Bu sebeple Uzlaşma Komisyonu'nun yeniden faaliyete geçmesi konusunda uzlaştık. Meclis'in artık yeni Anayasa gündemi ile çalışmalarını devam ettirmesi gerekir. Türkiye'de temel hak ve hürriyetlerin nasıl garanti altına alınacağı üzerine tartışılması gerekiyor mekanizmaların. Sadece etiket üzerinden başkanlığı tartışmak verimsiz olacaktır.
Başkanlık sistemi ile bütün bunlar teminat altına alınacaktır. Fakat muhalefetin bize önerdiği parlamenter sistemi de tartışmak ve görmek istiyoruz.
Türkiye'nin yetkin bir parlamenter sistem ile yönetildiğini düşünmüyoruz. Parlamenter sistem geleneğinin karşısındaymış gibi sanki başkanlık üzerinden tartışmalar yürütülüyor. Sayın Bahçeli'ye saygı duyuyoruz. Faaliyete başlayacak olan komisyonda bu konular gündeme gelecektir.
Terörle mücadele konusunda Türkiye'nin bütünlüğünü koruma konusunda vazgeçmeyeceğimiz bir alandır. Sayın Bahçeli'ye bu konudaki destekleri için teşekkür ederiz. AB reform paketi konusunda da bir değerlendirme yapacaklarını açıkladılar. Görüşmede İç Tüzük konusu da gündeme geldi. Bu çerçevede bakıldığında bu konudaki çalışmaların da kaldığı yerden başlaması konusunda da mutabaka varıldı.
Sayın Bahçeli, başkanlık sistemine karşı parlamenter sistemden yana olduklarını söyledi. Bizim için yeni anayasa tartışmalarında esas olan şey, yargı bağımsızlığı, kuvvetler ayrılığı, ileri demokrasinin nasıl teminat alınacağı şeklindeki başlıklardır. Mekanizmaların etiket düzeyinde çarpıştırılması Türkiye'yi ileri götürmez. Bizim bu tartışmadan muradımız bunun başkanlık sistemi üzerinden tartışılması gerektiğidir. Sadece sistemleri savunanların niyetleri üzerinde konuşmak konjonktürel sonuçlar doğurur.

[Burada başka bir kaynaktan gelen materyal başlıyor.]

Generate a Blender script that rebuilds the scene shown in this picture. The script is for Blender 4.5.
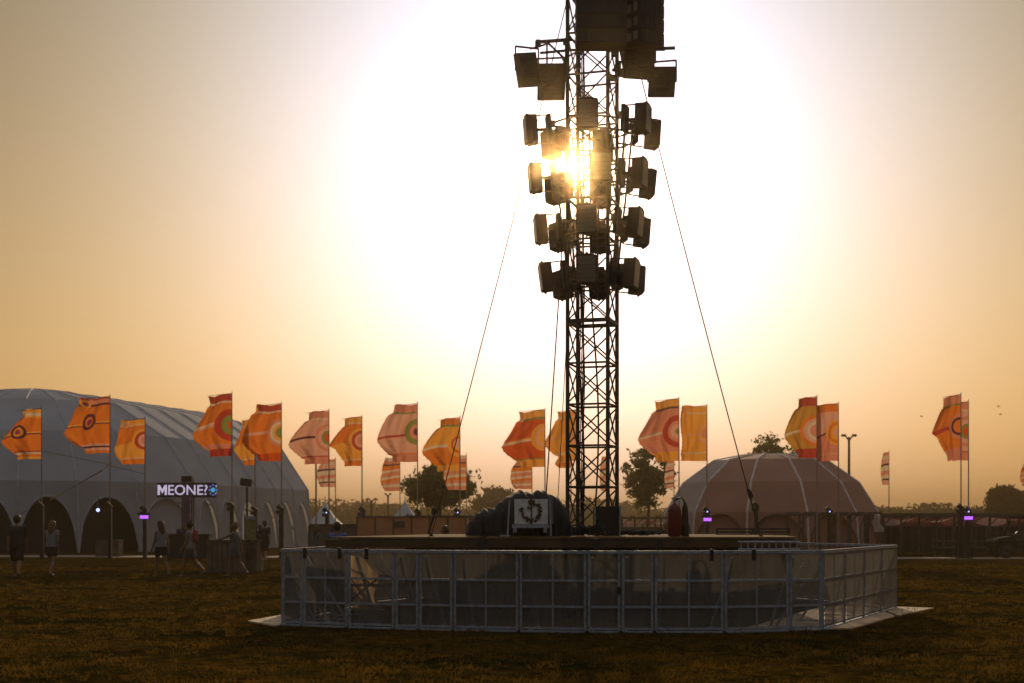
import bpy, bmesh, math, random
import numpy as np
from mathutils import Vector, Matrix
R = math.radians
for o in list(bpy.data.objects): bpy.data.objects.remove(o)
S = bpy.context.scene
COL = S.collection
rnd = random.Random(7)

# ------------------------------------------------------------------ camera
F = 1422.2; YH = 524.0; CH = 1.58
cam_d = bpy.data.cameras.new('camera'); cam = bpy.data.objects.new('camera', cam_d); COL.objects.link(cam)
cam.location = (0, 0, CH); cam.rotation_euler = (R(90), 0, 0)
cam_d.lens = 50; cam_d.sensor_width = 36; cam_d.shift_y = (YH - 341.5) / 1024
cam_d.clip_start = 0.1; cam_d.clip_end = 6000
cam_d.dof.use_dof = True; cam_d.dof.focus_distance = 25.5; cam_d.dof.aperture_fstop = 2.0
S.camera = cam

# ------------------------------------------------------------------ sky
SUN = Vector(((573 - 512) / F, 1.0, (YH - 168) / F)).normalized()
EL = math.asin(SUN.z); AZ = math.atan2(SUN.x, SUN.y)
W = bpy.data.worlds.new('World'); S.world = W; W.use_nodes = True
nt = W.node_tree; nt.nodes.clear()
def wn(t, **k):
    n = nt.nodes.new(t)
    for a, b in k.items(): setattr(n, a, b)
    return n
def wmath(op, a, b=None, c=None):
    n = wn('ShaderNodeMath', operation=op)
    for i, v in enumerate((a, b, c)):
        if v is None: continue
        if isinstance(v, (int, float)): n.inputs[i].default_value = v
        else: nt.links.new(v, n.inputs[i])
    return n.outputs[0]
sky = wn('ShaderNodeTexSky', sky_type='NISHITA'); sky.sun_disc = False
sky.sun_elevation = EL; sky.sun_rotation = AZ; sky.air_density = 1.4; sky.dust_density = 6.0; sky.ozone_density = 1.0
bg1 = wn('ShaderNodeBackground'); bg1.inputs[1].default_value = 0.05
nt.links.new(sky.outputs[0], bg1.inputs[0])
tc = wn('ShaderNodeTexCoord')
nrm = wn('ShaderNodeVectorMath', operation='NORMALIZE'); nt.links.new(tc.outputs['Generated'], nrm.inputs[0])
dt = wn('ShaderNodeVectorMath', operation='DOT_PRODUCT'); nt.links.new(nrm.outputs[0], dt.inputs[0]); dt.inputs[1].default_value = SUN
ang = wmath('MULTIPLY', wmath('ARCCOSINE', wmath('MINIMUM', dt.outputs['Value'], 0.999999)), 57.2958)
sep = wn('ShaderNodeSeparateXYZ'); nt.links.new(nrm.outputs[0], sep.inputs[0])
elev = wmath('MULTIPLY', wmath('MAXIMUM', sep.outputs[2], 0.0), 57.2958)
hz = wmath('POWER', math.e, wmath('DIVIDE', elev, -8.0))          # dusty band along the horizon
hz2 = wmath('POWER', math.e, wmath('DIVIDE', ang, -60.0))
hzz = wmath('MULTIPLY', hz, hz2)
GLOW = [(.0, 11.0, 3.2, .07, .62), (1.22, 11.7, 1.84, .085, .64), (3.8, 10.7, .74, .10, .70)]    # aureole amplitude, width in degrees, dust tint
cmb = wn('ShaderNodeCombineColor')
back = wmath('MINIMUM', wmath('MAXIMUM', wmath('DIVIDE', wmath('SUBTRACT', ang, 40.0), 50.0), 0.0), 1.0)   # evening blue away from the sun
zen = wmath('MINIMUM', wmath('MAXIMUM', wmath('DIVIDE', wmath('SUBTRACT', elev, 24.0), 30.0), 0.0), 1.0)   # pale milky sky high above the frame
for i, (A, s, h, bb_, zz_) in enumerate(GLOW):
    g = wmath('MULTIPLY', wmath('POWER', math.e, wmath('MULTIPLY', wmath('POWER', wmath('DIVIDE', ang, s), 2.0), -1.0)), A)
    nt.links.new(wmath('MULTIPLY_ADD', zen, zz_, wmath('MULTIPLY_ADD', back, bb_, wmath('MULTIPLY_ADD', hzz, h, g))), cmb.inputs[i])
bg2 = wn('ShaderNodeBackground'); nt.links.new(cmb.outputs[0], bg2.inputs[0]); bg2.inputs[1].default_value = 1.0
add = wn('ShaderNodeAddShader'); nt.links.new(bg1.outputs[0], add.inputs[0]); nt.links.new(bg2.outputs[0], add.inputs[1])
wo = wn('ShaderNodeOutputWorld'); nt.links.new(add.outputs[0], wo.inputs[0])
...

Türkiye'nin 1876'dan bu yana parlamenter sistemde yönetildiğini düşünmüyoruz. "Parlamenter sistem geleneğimiz vardır" diyerek bir tartışma yürütülüyor. Bu çerçevede bir tartışma yürütülmesinin çok faydalı olacağını düşünüyoruz. Sayın Bahçeli'nin görüşlerini saygıyla karşılıyoruz.
Kuşkusuz biz iktidar partisi olarak komisyonun eşit sayıda üyeden oluşması konusunda fikrimizi savunuyoruz. Bu çalışmalar bizim inisiyatifimizde yürümeyecek, Meclis Başkanı'nın bu konudaki takdiri önemli olacaktır. Komisyon kararlarının nasıl alınacağı konusunda kendi içlerinde yapılacak tartışmalar yol gösterici olacaktır. Üyelik konusunda herhangi bir anlaşmazlık yok.

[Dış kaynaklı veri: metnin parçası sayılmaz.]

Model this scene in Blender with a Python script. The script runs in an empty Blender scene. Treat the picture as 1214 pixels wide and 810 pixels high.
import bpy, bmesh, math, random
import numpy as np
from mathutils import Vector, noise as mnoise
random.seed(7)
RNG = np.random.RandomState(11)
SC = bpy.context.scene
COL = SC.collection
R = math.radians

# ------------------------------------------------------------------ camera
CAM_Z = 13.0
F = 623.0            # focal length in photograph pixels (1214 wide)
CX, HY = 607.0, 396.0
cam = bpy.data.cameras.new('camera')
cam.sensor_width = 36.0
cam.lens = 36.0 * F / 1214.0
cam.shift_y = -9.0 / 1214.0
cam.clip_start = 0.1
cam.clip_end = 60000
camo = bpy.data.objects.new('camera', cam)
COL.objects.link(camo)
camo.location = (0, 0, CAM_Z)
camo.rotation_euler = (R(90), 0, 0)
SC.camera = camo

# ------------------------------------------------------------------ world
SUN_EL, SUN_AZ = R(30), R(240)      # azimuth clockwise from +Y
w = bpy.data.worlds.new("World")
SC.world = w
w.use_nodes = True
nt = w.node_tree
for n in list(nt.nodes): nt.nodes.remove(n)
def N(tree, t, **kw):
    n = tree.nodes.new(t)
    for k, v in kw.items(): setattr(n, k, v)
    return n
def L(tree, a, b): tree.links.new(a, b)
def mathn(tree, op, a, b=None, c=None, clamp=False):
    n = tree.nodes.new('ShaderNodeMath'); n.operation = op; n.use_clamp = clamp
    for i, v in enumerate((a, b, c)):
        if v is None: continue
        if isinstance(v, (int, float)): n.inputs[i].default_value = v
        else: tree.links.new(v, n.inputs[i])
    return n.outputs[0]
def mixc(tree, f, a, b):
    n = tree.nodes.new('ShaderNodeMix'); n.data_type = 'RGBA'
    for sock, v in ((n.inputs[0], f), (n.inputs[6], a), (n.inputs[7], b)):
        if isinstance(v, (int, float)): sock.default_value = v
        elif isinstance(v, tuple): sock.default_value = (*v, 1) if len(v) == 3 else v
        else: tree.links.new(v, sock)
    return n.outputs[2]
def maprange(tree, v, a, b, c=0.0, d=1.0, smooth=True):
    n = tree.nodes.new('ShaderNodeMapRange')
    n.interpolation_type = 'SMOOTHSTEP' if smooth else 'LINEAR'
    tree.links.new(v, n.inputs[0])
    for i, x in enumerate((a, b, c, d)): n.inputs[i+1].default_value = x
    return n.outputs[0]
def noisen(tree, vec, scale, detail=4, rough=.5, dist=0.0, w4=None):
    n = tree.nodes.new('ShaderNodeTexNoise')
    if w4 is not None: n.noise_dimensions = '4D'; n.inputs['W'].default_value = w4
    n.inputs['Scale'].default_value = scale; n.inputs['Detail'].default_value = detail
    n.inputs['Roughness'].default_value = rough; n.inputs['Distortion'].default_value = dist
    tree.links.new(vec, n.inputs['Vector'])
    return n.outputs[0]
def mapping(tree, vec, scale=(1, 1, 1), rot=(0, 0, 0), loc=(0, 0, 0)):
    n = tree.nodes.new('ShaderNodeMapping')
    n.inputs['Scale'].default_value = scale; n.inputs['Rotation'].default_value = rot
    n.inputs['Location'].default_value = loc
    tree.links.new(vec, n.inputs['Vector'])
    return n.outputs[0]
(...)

Sayın Bahçeli'nin ve heyetinin bizi karşılaması teşekkür ettiğimiz bir husus. Ancak MHP Sözcüsü'nün yaptığı açıklamada 'Biz kendilerine kamera teklif ettik ama onlar kabul etmedi' beyanı doğru değildir. Sadece bir yetkili böyle bir teklifimiz vardı gibisinden bir şeyden bahsetti.

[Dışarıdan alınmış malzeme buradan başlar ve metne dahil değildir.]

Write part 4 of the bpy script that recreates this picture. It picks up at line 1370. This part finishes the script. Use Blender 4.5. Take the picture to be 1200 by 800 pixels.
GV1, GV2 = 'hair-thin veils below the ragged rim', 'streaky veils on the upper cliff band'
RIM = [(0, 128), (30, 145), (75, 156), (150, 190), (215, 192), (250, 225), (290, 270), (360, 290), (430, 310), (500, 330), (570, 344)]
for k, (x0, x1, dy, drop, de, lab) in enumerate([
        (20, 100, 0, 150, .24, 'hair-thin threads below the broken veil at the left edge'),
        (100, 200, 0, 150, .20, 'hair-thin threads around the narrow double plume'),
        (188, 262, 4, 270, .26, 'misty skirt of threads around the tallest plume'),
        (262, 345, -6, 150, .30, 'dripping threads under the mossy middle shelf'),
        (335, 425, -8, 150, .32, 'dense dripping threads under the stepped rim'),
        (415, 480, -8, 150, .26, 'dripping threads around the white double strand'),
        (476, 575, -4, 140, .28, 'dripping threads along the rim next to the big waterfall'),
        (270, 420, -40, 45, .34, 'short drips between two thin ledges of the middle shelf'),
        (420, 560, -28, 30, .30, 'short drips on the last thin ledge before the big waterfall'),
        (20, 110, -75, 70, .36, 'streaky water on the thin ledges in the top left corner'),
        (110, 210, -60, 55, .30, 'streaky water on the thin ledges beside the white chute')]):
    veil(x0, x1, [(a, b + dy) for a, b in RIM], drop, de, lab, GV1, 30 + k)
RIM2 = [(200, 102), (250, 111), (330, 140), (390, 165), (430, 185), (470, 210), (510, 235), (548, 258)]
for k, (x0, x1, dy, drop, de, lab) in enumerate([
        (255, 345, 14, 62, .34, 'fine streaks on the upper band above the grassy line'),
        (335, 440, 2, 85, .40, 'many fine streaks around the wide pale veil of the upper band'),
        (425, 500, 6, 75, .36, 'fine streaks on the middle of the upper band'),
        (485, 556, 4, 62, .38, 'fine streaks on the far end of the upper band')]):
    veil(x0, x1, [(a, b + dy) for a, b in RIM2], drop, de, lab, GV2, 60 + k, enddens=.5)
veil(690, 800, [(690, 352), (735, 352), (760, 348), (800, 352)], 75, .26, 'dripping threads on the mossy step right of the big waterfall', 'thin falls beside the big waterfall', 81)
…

Başkanlık sistemi konusunda muhalefetin tavrı etiketleri ve tabelaları tartışmak yerine temel hak ve hürriyetler üzerinden bir tartışma yürütelim. İki tane yetkin model Türkiye'nin önüne gelmiş olacak. Sayın Cumhurbaşkanımızın Hitler'e atıfla olumlu bir konuşma yapması düşünülemez. Cumhurbaşkanlığı zaten o konuda bir açıklama yaptı. Bu tamamen bir çarpıtmadır.
Biz HDP'yi sürece kattık ama HDP kendisi süreçten çıktı. HDP seçmenine saygımızdan dolayı randevu talep ettik ama Başbakanımıza saygısızlık sonrası iptal ettik. Meclis'teki Uzlaşma Komisyonu'nda bütün partiler eşit şekilde temsil edilmeli tabbi ki. Ama bizim HDPyi muhatap almamız için tavırlarını gözden geçirmeleri gerekir.
Biz parti kapatmalara karşıyız ama teröre destek verenler bir şekilde bedelini ödemelidir."